Quali che siano le motivazioni che hanno spinto il presidente del Consiglio a cedere di fronte ai ricatti di Umberto Bossi e Roberto Maroni, il trasferimento di sedi ministeriali a Monza – e più in generale nel nord del Paese – è un fatto indiscutibilmente grave, che non va giustificato secondo nessuno dei criteri messi sul tavolo del Consiglio dei Ministri che ha approvato il provvedimento. Quale fatto, quale circostanza può avere determinato un acconsentire del Popolo della Libertà rispetto ad una scelta così impopolare, così sconsiderata e così inutile, specie in questo preciso periodo storico?
La Lega Nord, mi si consenta, non ha per niente cambiato posizione rispetto alla vocazione originaria del movimento. La sua democratizzazione, il processo di moderazione e modernizzazione che era giusto caratterizzasse una forza politica di governo nazionale, oggi lascia scoprire tutte le sue falle. La Lega non è mai stata una forza di governo nazionale che guardi dal nord verso tutto il Paese. Il Carroccio, seppur abbia consentito a questo governo di restare l’unica alternativa possibile e stabile, guarda dal nord dell’Italia allo stesso nord, infischiandosene delle esigenze di un territorio certo più grande delle quattro o cinque regioni che comporrebbero – a detta loro – la pseudo Padania. Che non esiste e non è mai esistita.
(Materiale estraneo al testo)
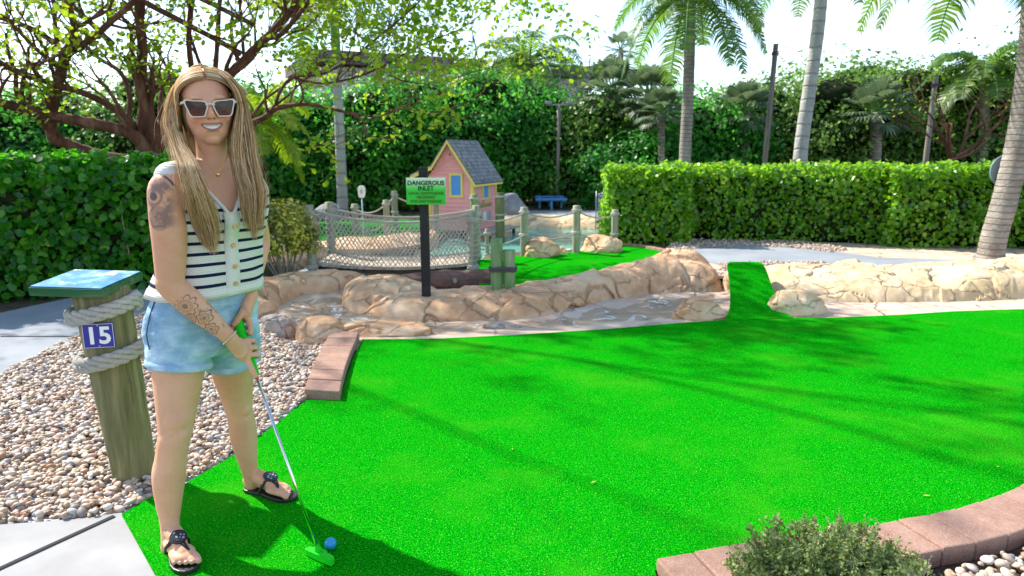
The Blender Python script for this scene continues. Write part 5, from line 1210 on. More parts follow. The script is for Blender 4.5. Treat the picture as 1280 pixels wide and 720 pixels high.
for s in (-.26, .26): MB().box(ltop + Vector((s, -.02, .05)), (.16, .14, .07)).build('floodlight', flat('lamp_body', (.3, .31, .32), .5, .4, .3), t, bevel=.01)
gm = flat('galvanised', (.42, .45, .48), .5, .4, .4); gp_ = D(750, 270, 12.6); t = empty('louvred_gate', (gp_.x, 12.6, .08), 'narrow grey louvred metal gate beside the hedge block', 'gate')
for i in range(9): MB().box((gp_.x + .03, 12.6, .16 + i * .055), (.15, .04, .03), M=Matrix.Rotation(.5, 3, 'X')).build('slat', gm, t)
for s in (-.075, .105): MB().tube([(gp_.x + s, 12.6, .0), (gp_.x + s, 12.6, .70 if s < 0 else .58)], .012, 8).build('frame_post', gm, t, smooth=True)
MB().tube([(gp_.x - .075, 12.6, .62), (gp_.x + .02, 12.6, .66), (gp_.x + .105, 12.6, .56), (gp_.x + .2, 12.6, .36), (gp_.x + .25, 12.6, .05)], .012, 8).build('frame_post', gm, t, smooth=True)
for (x0, y0, x1, y1, Y, lb) in ((955, 212, 970, 55, 13.5, 'leaning timber pole left of the thick white palm trunk'), (1156, 210, 1170, 95, 13.5, 'leaning timber pole left of the bare red tree')):
    a, b = D(x0, y0, Y), D(x1, y1, Y); a2 = a + (a - b) * (a.z / (b.z - a.z)); t = empty('timber_pole', tuple(a2), lb, 'pole')
    MB().tube([a2, b], [.055, .045], 10).build('pole_shaft', M['bark_grey'], t, smooth=True); MB().tube(coil((b.x, b.y, b.z - .2), .06, 0, .06, 2, n=14), .012, 5).build('strap', M['rope_dark'], t)
dc = D(1257, 213, Yp + .16); t = empty('round_disc_sign', dc, 'round grey disc fixed behind the leaning palm trunk', 'disc')
dm_ = flat('grey_disc', (.16, .22, .25), .45, .4, var=.05); MB().tube([dc + Vector((0, -.012, 0)), dc + Vector((0, .012, 0))], .195, 40).build('disc', dm_, t, bevel=.004)
MB().tube([dc + Vector((0, -.016, 0)), dc + Vector((0, -.010, 0))], .018, 12).build('bolt', gm, t)
# fallen leaves on the turf
for i, (x, y) in enumerate([(1153, 619), (738, 604), (1245, 583), (640, 560)]):
    q = P(x, y, .018); V, F = leaves(np.array([tuple(q)]), np.array([[0, 0, 1.]]), .03, 900 + i, 'narrow', .1)
    o = link_mesh('fallen_leaf', np_mesh('fallen_leaf', V, F), flat('dry_leaf_%d' % i, (.55, .42, .12), .7, .2), origin=tuple(q)); tag(o, ['dry curled leaf on the turf near the curved bricks', 'dry leaf on the turf in the middle of the green', 'dry leaf lying on turf nearest the right edge', 'dry leaf on the green left of the middle'][i], 'leaf')
# ================================================================== WOMAN WITH PUTTER
TZ = 0.012                                   # top of the turf
skin_m = Mat('skin', .48, .35)
base = Vector((-1.12, 2.42, TZ))
person = None
def vec(x, y, z): return Vector((x, y, z))
def yawframe(deg):                            # facing direction turned deg from the camera side (-Y) towards +X
    a = math.radians(deg); f = Vector((math.sin(a), -math.cos(a), 0)); return f, Vector((-f.y, f.x, 0))   # forward, her left
def lerpk(tab, z):
    if z <= tab[0][0]: return tab[0][1:]
    for i in range(len(tab) - 1):
        if z <= tab[i + 1][0]:
            t = (z - tab[i][0]) / (tab[i + 1][0] - tab[i][0]); t = t * t * (3 - 2 * t) if False else t
            return tuple(a + (b - a) * t for a, b in zip(tab[i][1:], tab[i + 1][1:]))
    return tab[-1][1:]
#        z     a     bf    bb    cx      cy    yaw
TORSO = [(.66, .150, .085, .10, -1.135, 2.42, 62), (.72, .178, .108, .125, -1.13, 2.42, 62), (.79, .188, .115, .140, -1.128, 2.42, 62), (.86, .178, .112, .125, -1.112, 2.415, 60),
         (.94, .150, .104, .10, -1.09, 2.405, 57), (1.02, .144, .103, .095, -1.072, 2.40, 54), (1.10, .152, .110, .10, -1.06, 2.395, 50), (1.17, .163, .126, .105, -1.05, 2.385, 48),
         (1.22, .168, .118, .108, -1.04, 2.375, 46), (1.27, .168, .092, .104, -1.03, 2.365, 45), (1.31, .150, .068, .092, -1.022, 2.36, 44), (1.345, .105, .052, .07, -1.015, 2.355, 44), (1.375, .058, .045, .055, -1.012, 2.35, 42)]
def torso_pt(z, ang, grow=0.0, bust=True):
    a, bf, bb, cx, cy, yaw = lerpk(TORSO, z); f, l = yawframe(yaw); c, s = math.cos(ang), math.sin(ang)   # ang 0 = front, + = her left
    e = 2 / 2.35; cc = math.copysign(abs(c) ** e, c); ss = math.copysign(abs(s) ** e, s)
    bd = (bf if c > 0 else bb) + grow
    p = Vector((cx, cy, z)) + f * cc * bd + l * ss * (a + grow)
    if bust and c > 0:
        for sd in (-1, 1):
            d = ((ang - sd * .52) / .36) ** 2 + ((z - 1.175) / .052) ** 2; p = p + f * (.030 * math.exp(-d))
    return p
def loft(mb, zs, grow, n=56, caps=True):
    vs = [torso_pt(z, 2 * math.pi * k / n, grow) for z in zs for k in range(n)]; m = len(zs)
    fs = [(i * n + k, i * n + (k + 1) % n, (i + 1) * n + (k + 1) % n, (i + 1) * n + k) for i in range(m - 1) for k in range(n)]
    if caps: fs += [tuple(range(n - 1, -1, -1)), tuple((m - 1) * n + k for k in range(n))]
    mb.add(vs, fs)
def limb(mb, keys, n=20, sub=6, sq=None):
    """keys: (point, radius) -> smooth tapered limb"""
    a = smooth_pts([tuple(k[0]) + (k[1],) for k in keys], sub); mb.tube([Vector(q[:3]) for q in a], [q[3] for q in a], n, sq=sq)
    mb.ellipsoid(Vector(a[0][:3]), (a[0][3],) * 3, nu=16, nv=10); mb.ellipsoid(Vector(a[-1][:3]), (a[-1][3],) * 3, nu=16, nv=10)

body = MB()
loft(body, list(np.linspace(.735, 1.375, 38)), 0)
# head
HC = D(259, 135, 2.33); hf, hl = yawframe(math.degrees(math.atan2(-HC.x, HC.y)) + 5)
HR = Matrix((hl, hf, Vector((0, 0, 1)))).transposed() @ Matrix.Rotation(math.radians(-3), 3, 'Y') @ Matrix.Rotation(math.radians(-2), 3, 'X')
HR = Matrix((-hl, hf, Vector((0, 0, 1)))).transposed() if False else HR
def H(x, y, z): return HC + HR @ Vector((x, y, z))          # x her left, y out of the face, z up
def hb(c, r, nu=20, nv=14): body.ellipsoid(H(*c), r, M=HR, nu=nu, nv=nv)
hb((0, -.012, .032), (.078, .094, .086), 28, 20); hb((0, .022, -.022), (.072, .074, .088), 28, 20); hb((0, .038, -.068), (.056, .050, .046)); hb((0, .062, -.098), (.026, .022, .020))
for s in (-1, 1):
    hb((s * .036, .016, -.062), (.026, .036, .032)); hb((s * .038, .066, -.030), (.024, .022, .022)); hb((s * .030, .074, .030), (.022, .014, .012)); hb((s * .011, .097, -.028), (.0075, .009, .007), 12, 8); hb((s * .075, -.004, -.008), (.009, .018, .030), 12, 8)
body.tube([H(0, .088, .014), H(0, .099, -.006), H(0, .107, -.024)], [.008, .0095, .0105], 12); hb((0, .104, -.026), (.0115, .010, .009), 12, 10)
hb((0, .090, -.0515), (.026, .0085, .0045), 16, 10); hb((0, .086, -.0695), (.022, .0100, .0055), 16, 10); hb((0, .077, -.061), (.032, .010, .010), 16, 10)
# neck
limb(body, [(vec(-1.018, 2.362, 1.30), .066), (vec(-1.014, 2.352, 1.36), .052), (H(0, -.012, -.10), .050), (H(0, -.015, -.05), .052)], 22)
for s in (-1, 1):   # trapezius slope
    f_, l_ = yawframe(45); limb(body, [(vec(-1.016, 2.36, 1.352), .040), (vec(-1.02, 2.363, 1.322) + l_ * s * .085, .042), (vec(-1.02, 2.36, 1.292) + l_ * s * .13, .046)], 14)
# arms
RS, RE, RW = D(211, 234, 2.21), D(213, 356, 2.19), D(288, 423, 2.27)
LS, LE, LW = D(307, 232, 2.46), D(324, 300, 2.585), D(314, 366, 2.44)
limb(body, [(RS + vec(.05, .04, .01), .052), (RS, .056), (RS.lerp(RE, .22) + vec(-.004, 0, 0), .058), (RS.lerp(RE, .6), .052), (RS.lerp(RE, .92), .0445), (RE, .043), (RE.lerp(RW, .22), .0445), (RE.lerp(RW, .5), .040), (RE.lerp(RW, .85), .028), (RW, .0265)], 22)
limb(body, [(LS + vec(-.05, -.03, .01), .050), (LS, .050), (LS.lerp(LE, .5), .046), (LE, .040), (LE.lerp(LW, .3), .039), (LE.lerp(LW, .85), .027), (LW, .025)], 22)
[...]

Questo decentramento delle sedi ministeriali al nord Italia, la cui apertura dal Capo dello Stato è stata definita “preoccupante”, e il fatto che sia stata concessa con così tanta disinvoltura da tutto il Governo, è da considerarsi uno dei tasselli in chiave federalista di una Lega Nord che non ha mai abbandonato l’idea di secessione dall’Italia. Ma che, crescendo e arrivando a Roma, ha ben compreso che lo staccamento dal resto del Paese è strada impraticabile, e che invece è cosa giusta utilizzare proprio l’influenza ottenuta nella Capitale – e il potere d’acquisto con il Pdl – per poter mettere sul piatto atti concreti e mirati al solo sviluppo delle regioni del nord Italia, e che il resto della maggioranza è costretta a votare per paura di andare a casa prima del tempo. Questa situazione, però, diventa sempre più impraticabile. Umberto Bossi spremerà sempre di più Silvio Berlusconi, incatenato dai suoi stessi guai giudiziari da cui sembra non riuscire più a districarsi, e impedito nella sua attività di Governo da un’opposizione che cerca da tre anni e mezzo di scalzare un governo espressione di una maggioranza specchio di un voto popolare democratico, seppur allargata a forze prima transitate all’opposizione; esattamente come adesso le opposizioni annoverano forze elette in maggioranza.
Il Governo tiene perché è la stessa maggioranza a sopravvivere in Parlamento. Questo, però, da circa un anno non fa altro che lasciare sulla graticola Berlusconi e il suo partito, permettendo agli altri di riorganizzarsi mentre il Governo si sputtana sul piano internazionale (Libia), sul fronte interno (una manovra indecente) e sul fronte istituzionale (sedi ministeriali al nord). Se continua così, sarà lo stesso Cavaliere a dover consegnare le chiavi di Palazzo Chigi ad altri, forse prima del 2013. Oppure potrà considerare uno strappo duro e puro, dimettendosi insieme a tutto l’esecutivo, lasciando che si avvii la tanto auspicata (anche da Alfano) nuova stagione politica.